Culturelle, car intimement liée au "patriarcat romain" (dixit Gromovar, qui rappelle aussi que les siècles futurs, fort peu féministes, commenceront par voir en Boudicca une "hommasse", la traitant par exemple de "lionne traîtresse"), voire, comme je l'ai déjà suggéré, au capitalisme embryonnaire ; dans tous les cas, l'histoire de Boudicca est aussi celle d'un changement de paradigme, que Jean-Laurent Del Socorro lui fait par exemple pressentir page 152 (dans le chapitre 8 de la deuxième volute) :

"J'observe alors Venutius, et je comprends que c'est une autre bataille qui se livre aujourd'hui. Celle des mots inutiles et trop nombreux que s'échangent les Romains et leurs clients. Je regarde à nouveau Cartimandua, et je me vois, moi. Nous sommes exclues de ce pouvoir auquel nous avons le droit de prétendre autant que les rois. Si nous nous soumettons maintenant sans nous battre, avec des mots ou avec la lance, nous n'aurons bientôt plus que la liberté que d'autres voudront bien nous accorder."


Culturelle également, car liée à cette obligation d'aveu que la chrétienté n'a certes pas encore mis en place, et les réseaux sociaux, pas encore entérinée ; mais d'ores et déjà le druide Prydain défend, dans un dialogue avec son élève – et amie – Boudicca, cette capacité d'attention à l'autre – et à ses mots – qu'oublie trop souvent notre triste modernité suivant Byung-Chul Han (pages 170-171, chapitre 10 de la deuxième volute) :

"– Je sais que tu veux me poser une question, Boudicca.

J'ai essayé, Prydain, vraiment essayé. Mais rien n'y fait : les mots – les véritables mots – ne sortent pas.

Ce n'est pas grave. On peut vivre sans la parole.

Mais tu m'as toujours affirmé que les mots sont la force !

Oui, mais ceux que l'on donne autant que ceux que l'on prend.Toi, tu sais écouter, véritablement. Chaque femme et chaque homme est forgé deux fois : la première fois par les mots des autres, la seconde par ceux que nous gardons en nous-mêmes."


Je pense que vous m'avez vu venir, surtout si vous avez lu mes chronique de Mary Toft, des Mémoires d'Hadrien ou de La Maison aux pattes de poulet : comme le disait Noël Simsolo (à propos de Jean Renoir filmant Elena et les hommes au début du gaullisme ou La Marseillaise en plein Front populaire), une oeuvre narrative parle tout autant de la période où elle a été composée que celle qu'elle s'attache à décrire.
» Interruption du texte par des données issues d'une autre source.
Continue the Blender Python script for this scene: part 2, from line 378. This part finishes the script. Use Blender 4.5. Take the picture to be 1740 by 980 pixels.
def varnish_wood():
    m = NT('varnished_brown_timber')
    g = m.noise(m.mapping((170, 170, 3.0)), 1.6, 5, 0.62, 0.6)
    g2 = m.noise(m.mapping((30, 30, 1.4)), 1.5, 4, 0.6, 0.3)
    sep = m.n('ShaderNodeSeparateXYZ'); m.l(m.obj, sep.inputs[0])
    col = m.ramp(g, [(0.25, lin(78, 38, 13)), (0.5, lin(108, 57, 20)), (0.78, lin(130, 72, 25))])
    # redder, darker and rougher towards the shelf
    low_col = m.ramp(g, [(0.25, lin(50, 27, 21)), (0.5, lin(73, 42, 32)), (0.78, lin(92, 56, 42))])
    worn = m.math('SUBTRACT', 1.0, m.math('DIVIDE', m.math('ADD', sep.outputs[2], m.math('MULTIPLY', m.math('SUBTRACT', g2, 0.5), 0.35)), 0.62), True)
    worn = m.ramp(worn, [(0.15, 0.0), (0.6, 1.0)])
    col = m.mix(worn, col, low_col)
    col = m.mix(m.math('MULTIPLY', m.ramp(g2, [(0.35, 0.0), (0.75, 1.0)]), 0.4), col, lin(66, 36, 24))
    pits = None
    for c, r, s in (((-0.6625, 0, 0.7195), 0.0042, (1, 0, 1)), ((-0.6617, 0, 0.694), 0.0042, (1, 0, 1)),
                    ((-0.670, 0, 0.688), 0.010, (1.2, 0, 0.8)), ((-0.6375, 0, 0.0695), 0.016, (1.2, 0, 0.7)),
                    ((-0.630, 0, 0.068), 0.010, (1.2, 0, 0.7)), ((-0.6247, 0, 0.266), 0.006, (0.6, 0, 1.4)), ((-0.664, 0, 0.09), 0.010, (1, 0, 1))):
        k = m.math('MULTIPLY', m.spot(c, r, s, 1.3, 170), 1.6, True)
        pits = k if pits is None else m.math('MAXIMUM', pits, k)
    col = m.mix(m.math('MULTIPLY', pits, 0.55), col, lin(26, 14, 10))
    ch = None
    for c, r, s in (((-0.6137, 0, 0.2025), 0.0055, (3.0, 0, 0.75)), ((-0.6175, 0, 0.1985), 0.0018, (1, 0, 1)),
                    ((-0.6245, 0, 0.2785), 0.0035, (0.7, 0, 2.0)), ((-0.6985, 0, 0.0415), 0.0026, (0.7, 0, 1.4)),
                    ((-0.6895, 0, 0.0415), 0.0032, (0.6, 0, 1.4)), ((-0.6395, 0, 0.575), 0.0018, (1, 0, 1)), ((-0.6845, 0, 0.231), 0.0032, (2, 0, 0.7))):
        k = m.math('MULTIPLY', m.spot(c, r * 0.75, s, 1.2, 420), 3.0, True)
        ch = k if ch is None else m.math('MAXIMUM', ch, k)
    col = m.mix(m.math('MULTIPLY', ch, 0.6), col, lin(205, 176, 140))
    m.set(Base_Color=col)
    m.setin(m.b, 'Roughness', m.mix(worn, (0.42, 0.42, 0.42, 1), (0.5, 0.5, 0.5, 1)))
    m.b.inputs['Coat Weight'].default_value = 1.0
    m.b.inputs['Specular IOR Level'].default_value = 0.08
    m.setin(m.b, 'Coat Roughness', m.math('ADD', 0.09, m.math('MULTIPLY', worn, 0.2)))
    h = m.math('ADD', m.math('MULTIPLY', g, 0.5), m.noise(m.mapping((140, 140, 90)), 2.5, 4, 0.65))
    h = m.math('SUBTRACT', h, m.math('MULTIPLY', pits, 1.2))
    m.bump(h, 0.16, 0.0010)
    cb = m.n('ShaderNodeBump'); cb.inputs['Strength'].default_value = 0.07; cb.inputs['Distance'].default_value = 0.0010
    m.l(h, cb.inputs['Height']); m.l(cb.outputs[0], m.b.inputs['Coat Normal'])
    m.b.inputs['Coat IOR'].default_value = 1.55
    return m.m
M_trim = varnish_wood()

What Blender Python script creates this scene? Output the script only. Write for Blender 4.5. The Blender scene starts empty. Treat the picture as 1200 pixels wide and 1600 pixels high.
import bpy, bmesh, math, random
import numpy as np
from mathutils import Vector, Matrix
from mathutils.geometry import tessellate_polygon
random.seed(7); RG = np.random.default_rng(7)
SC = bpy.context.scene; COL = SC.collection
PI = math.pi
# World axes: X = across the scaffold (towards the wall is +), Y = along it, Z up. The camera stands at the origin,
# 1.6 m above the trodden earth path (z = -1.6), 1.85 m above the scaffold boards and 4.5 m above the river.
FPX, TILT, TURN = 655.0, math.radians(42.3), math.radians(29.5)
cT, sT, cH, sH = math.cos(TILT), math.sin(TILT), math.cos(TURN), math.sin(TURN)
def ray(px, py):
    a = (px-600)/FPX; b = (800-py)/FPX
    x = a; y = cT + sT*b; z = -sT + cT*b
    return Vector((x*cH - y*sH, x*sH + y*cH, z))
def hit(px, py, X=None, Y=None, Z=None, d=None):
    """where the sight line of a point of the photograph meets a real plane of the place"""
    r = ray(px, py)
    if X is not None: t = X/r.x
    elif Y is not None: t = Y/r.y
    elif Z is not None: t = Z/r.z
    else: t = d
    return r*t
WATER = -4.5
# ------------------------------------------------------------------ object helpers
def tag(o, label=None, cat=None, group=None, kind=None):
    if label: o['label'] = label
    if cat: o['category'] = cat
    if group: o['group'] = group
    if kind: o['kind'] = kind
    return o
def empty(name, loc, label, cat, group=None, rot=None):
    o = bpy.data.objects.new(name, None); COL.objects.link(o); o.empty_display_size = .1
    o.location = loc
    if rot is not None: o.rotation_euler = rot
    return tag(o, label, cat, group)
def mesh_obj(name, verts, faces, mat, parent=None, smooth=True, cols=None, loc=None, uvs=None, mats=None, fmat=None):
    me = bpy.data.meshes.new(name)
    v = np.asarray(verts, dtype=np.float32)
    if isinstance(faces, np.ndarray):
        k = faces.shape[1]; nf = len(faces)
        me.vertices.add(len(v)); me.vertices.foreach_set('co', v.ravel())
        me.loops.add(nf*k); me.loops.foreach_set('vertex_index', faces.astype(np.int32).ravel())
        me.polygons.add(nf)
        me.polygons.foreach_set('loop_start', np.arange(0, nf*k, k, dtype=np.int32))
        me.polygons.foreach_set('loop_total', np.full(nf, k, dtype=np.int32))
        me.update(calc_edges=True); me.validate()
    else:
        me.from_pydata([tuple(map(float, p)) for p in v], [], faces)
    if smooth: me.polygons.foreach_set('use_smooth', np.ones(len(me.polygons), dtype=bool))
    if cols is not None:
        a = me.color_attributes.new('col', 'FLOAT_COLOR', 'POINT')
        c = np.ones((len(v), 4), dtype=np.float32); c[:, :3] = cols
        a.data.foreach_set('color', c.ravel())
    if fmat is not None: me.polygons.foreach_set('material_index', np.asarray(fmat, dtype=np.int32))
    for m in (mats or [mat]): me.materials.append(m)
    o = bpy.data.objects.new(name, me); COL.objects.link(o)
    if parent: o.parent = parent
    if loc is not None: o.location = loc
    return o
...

Pour prendre un exemple littéraire moins récent (que j'ai déjà cité ici) : est-ce un hasard si Aragon se plonge dans la culture persane en pleine guerre d'Algérie, pour écrire Le Fou d'Elsa, magistral roman-poème situé dans la Grenade musulmane – et tolérante, contrairement à la catholique qui va suivre – d'avant la reconquête espagnole ?
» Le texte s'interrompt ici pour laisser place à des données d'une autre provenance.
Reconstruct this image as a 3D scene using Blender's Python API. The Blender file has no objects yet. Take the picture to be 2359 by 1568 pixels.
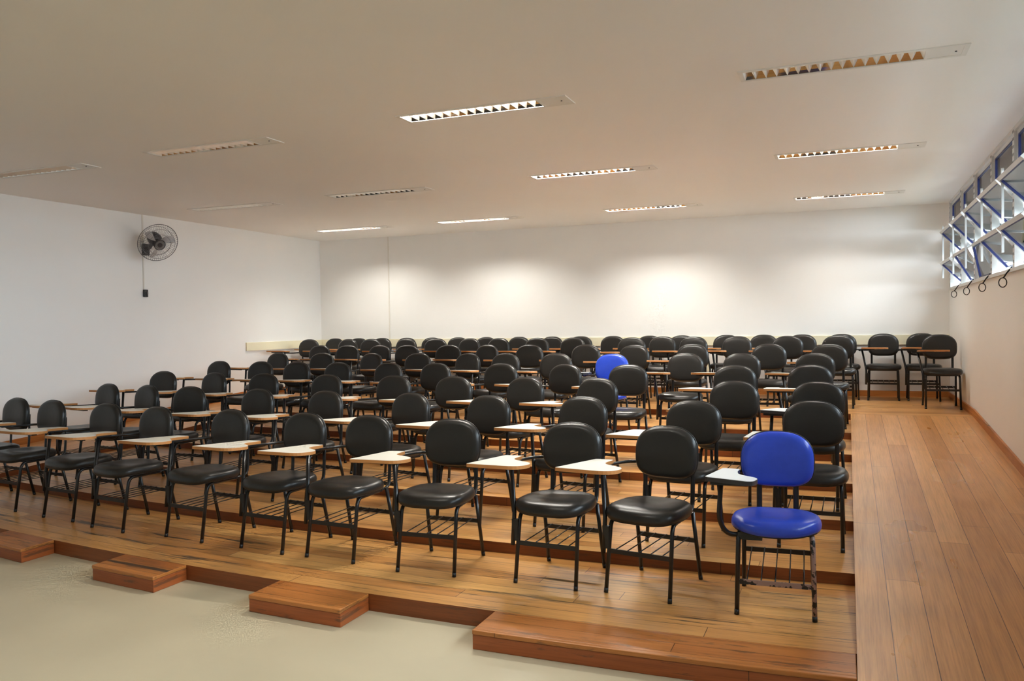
import bpy, bmesh, math, random
from mathutils import Vector, Matrix

random.seed(11)
SKY = 5.8                      # brightness of the overcast sky
LAMP_W = [[0, 0, 26, 0], [0, 0, 44, 9], [20, 24, 27, 15], [0, 0, 8, 0]]     # power of every ceiling lamp, lit ones picked to match the brightness, 0 = switched off
SC = bpy.context.scene
COL = SC.collection
PI = math.pi

# ------------------------------------------------------------------ room numbers (metres)
XL, XR, YB, ZC = -8.50, 1.2034, 12.1465, 3.0063
YF = -3.6                       # wall behind the photographer
HP = 0.0908                     # height of the first wooden platform
YE = [3.7922, 4.7660, 5.7221, 6.6806, 7.6975, 8.6660, 9.7947]   # front edges of the tiers at x = 0
ST = 0.0648                     # rise of every tier
ZTOP = HP + 6 * ST
RY0 = 2.085                     # where the side ramps leave the lower floor
XRAMP = -7.35                   # inner edge of the left ramp
ZSILL = 1.87
XC = -1.269


def bow(x, y0):
    c = 0.077 / y0
    return c * ((x - XC) ** 2 - XC ** 2)


def edge(i, x):                 # plan position of the front edge of tier i (the rows are gently curved)
    x = max(x, XRAMP)
    return YE[i] + bow(x, YE[i])


# ------------------------------------------------------------------ helpers
def obj(name, me, mat=None, parent=None):
    o = bpy.data.objects.new(name, me)
    COL.objects.link(o)
    if mat is not None and me is not None and len(me.materials) == 0:
        for m in (mat if isinstance(mat, (list, tuple)) else [mat]):
            me.materials.append(m)
    if parent is not None:
        o.parent = parent
    return o


def mesh(bm, name, smooth=False):
    me = bpy.data.meshes.new(name)
    bmesh.ops.recalc_face_normals(bm, faces=bm.faces)
    bm.to_mesh(me)
    bm.free()
    if smooth:
        for p in me.polygons:
            p.use_smooth = True
    return me


def tag(o, label, cat, group=None):
    o['label'] = label
    o['category'] = cat
    if group:
        o['group'] = group
    return o


def empty(name, loc, rz=0.0):
    o = bpy.data.objects.new(name, None)
    COL.objects.link(o)
    o.empty_display_size = 0.1
    o.location = loc
    o.rotation_euler = (0, 0, rz)
    return o


def struct(o):
    o['kind'] = 'structure'
    return o


def box(bm, x0, x1, y0, y1, z0, z1, mi=0):
    v = [bm.verts.new(p) for p in ((x0, y0, z0), (x1, y0, z0), (x1, y1, z0), (x0, y1, z0),
                                   (x0, y0, z1), (x1, y0, z1), (x1, y1, z1), (x0, y1, z1))]
    for f in ((0, 3, 2, 1), (4, 5, 6, 7), (0, 1, 5, 4), (1, 2, 6, 5), (2, 3, 7, 6), (3, 0, 4, 7)):
        bm.faces.new([v[i] for i in f]).material_index = mi
    return v


def obox(bm, m, sx, sy, sz):
    """box of full size sx, sy, sz centred on the frame m"""
    pts = [(-1, -1, -1), (1, -1, -1), (1, 1, -1), (-1, 1, -1), (-1, -1, 1), (1, -1, 1), (1, 1, 1), (-1, 1, 1)]
    v = [bm.verts.new(m @ Vector((p[0] * sx / 2, p[1] * sy / 2, p[2] * sz / 2))) for p in pts]
    for f in ((0, 3, 2, 1), (4, 5, 6, 7), (0, 1, 5, 4), (1, 2, 6, 5), (2, 3, 7, 6), (3, 0, 4, 7)):
        bm.faces.new([v[i] for i in f])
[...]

Pour en revenir au roman qui me préoccupe aujourd'hui : est-ce un hasard si Jean-Laurent Del Socorro publie pour la première fois Boudicca (et son éloge d'un "mot oublié", page 206, comprenez "insoumis", page 207) alors qu'une formation politique vient tout juste de s'affirmer "insoumise" (Nicolas Winter n'a d'ailleurs pas manqué de le remarquer) ?


Est-ce un hasard encore (oui sans doute pour le coup, mais la conjonction est intéressante) si Boudicca (roman décidément dans l'air du temps donc) est republié presque en même temps qu'un essai de Chowra Makaremi sur les "résistances affectives" ?


On pourrait certes reprocher à Aragon ou Del Socorro un goût certain pour ce que Mario Varga Llosa appelle "l'utopie archaïque", mais on peut difficilement nier que Le Fou d'Elsa ou Boudicca sont en prise sur leurs époques respectives, et à un niveau sans doute beaucoup plus fondamental que la "simple" – mais brûlante – actualité.


Concernant Boudicca, j'en veux pour preuve le fait que, quand Michael Hardt & Antonio Negri (et Tiqqun après eux) ont cherché un modèle pour décrire notre capitalisme moderne, c'est précisément dans l'Empire romain (ce même empire auquel s'opposait Boudicca) qu'ils l'ont trouvé – du reste, les réflexions de l'héroïne de Jean-Laurent Del Socorro page 225 rappellent étonnamment la fameuse théorie du Bloom de Tiqqun (l'homme de masse de Gunther Anders) :

"Rome répand des citoyens identiques à travers le monde, alors que nous n'existons que par nos différences."


Le mérite de Jean-Laurent Del Socorro avec Boudicca n'est donc pas que de nous offrir un récit "joliment troussé" (comme dirait Gromovar), il est tout autant selon moi dans sa manière de nous faire sentir tout ce qu'a d'actuel cette déclaration (rapportée par Tacite, et citée en tête de la nouvelle bonus "Elle est une légende", page 239) que le frère d'armes de Boudicca a faite au sénat romain (composé d'ultra-riches ?) :

"Si vous voulez commander à tous, ce n'est pas une raison pour que tous acceptent la servitude."